**WHAT THIS TASK INVOLVES:** Hand back each line, unchanged, from the top down to the line where "SC.camera = cam" sits.

-- START --

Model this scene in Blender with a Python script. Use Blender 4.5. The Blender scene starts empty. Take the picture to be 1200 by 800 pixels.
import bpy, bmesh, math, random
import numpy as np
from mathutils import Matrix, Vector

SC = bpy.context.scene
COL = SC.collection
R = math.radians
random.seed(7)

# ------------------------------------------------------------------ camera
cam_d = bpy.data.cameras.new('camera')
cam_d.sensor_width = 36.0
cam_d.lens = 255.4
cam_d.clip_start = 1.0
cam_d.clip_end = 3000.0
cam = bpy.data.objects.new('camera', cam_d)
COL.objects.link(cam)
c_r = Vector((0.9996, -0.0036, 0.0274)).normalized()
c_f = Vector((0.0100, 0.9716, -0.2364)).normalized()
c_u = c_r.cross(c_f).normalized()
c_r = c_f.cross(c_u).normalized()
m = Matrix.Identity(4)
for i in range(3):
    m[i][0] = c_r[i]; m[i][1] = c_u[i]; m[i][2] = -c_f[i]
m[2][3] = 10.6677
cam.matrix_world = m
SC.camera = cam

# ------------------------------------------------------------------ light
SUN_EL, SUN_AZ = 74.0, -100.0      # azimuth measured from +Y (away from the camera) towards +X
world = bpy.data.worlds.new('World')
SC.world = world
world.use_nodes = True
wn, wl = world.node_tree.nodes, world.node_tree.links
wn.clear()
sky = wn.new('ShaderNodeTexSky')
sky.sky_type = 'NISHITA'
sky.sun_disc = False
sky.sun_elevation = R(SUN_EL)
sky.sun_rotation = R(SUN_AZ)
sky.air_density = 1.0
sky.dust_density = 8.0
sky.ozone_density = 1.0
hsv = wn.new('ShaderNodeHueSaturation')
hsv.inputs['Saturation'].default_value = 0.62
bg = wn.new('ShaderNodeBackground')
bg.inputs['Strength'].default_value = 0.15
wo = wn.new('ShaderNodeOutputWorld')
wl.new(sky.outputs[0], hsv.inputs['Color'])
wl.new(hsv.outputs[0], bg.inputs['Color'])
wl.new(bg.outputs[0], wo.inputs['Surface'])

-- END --

**RESULT OF THE EXERCISE:**
Model this scene in Blender with a Python script. Use Blender 4.5. The Blender scene starts empty. Take the picture to be 1200 by 800 pixels.
import bpy, bmesh, math, random
import numpy as np
from mathutils import Matrix, Vector

SC = bpy.context.scene
COL = SC.collection
R = math.radians
random.seed(7)

# ------------------------------------------------------------------ camera
cam_d = bpy.data.cameras.new('camera')
cam_d.sensor_width = 36.0
cam_d.lens = 255.4
cam_d.clip_start = 1.0
cam_d.clip_end = 3000.0
cam = bpy.data.objects.new('camera', cam_d)
COL.objects.link(cam)
c_r = Vector((0.9996, -0.0036, 0.0274)).normalized()
c_f = Vector((0.0100, 0.9716, -0.2364)).normalized()
c_u = c_r.cross(c_f).normalized()
c_r = c_f.cross(c_u).normalized()
m = Matrix.Identity(4)
for i in range(3):
    m[i][0] = c_r[i]; m[i][1] = c_u[i]; m[i][2] = -c_f[i]
m[2][3] = 10.6677
cam.matrix_world = m
SC.camera = cam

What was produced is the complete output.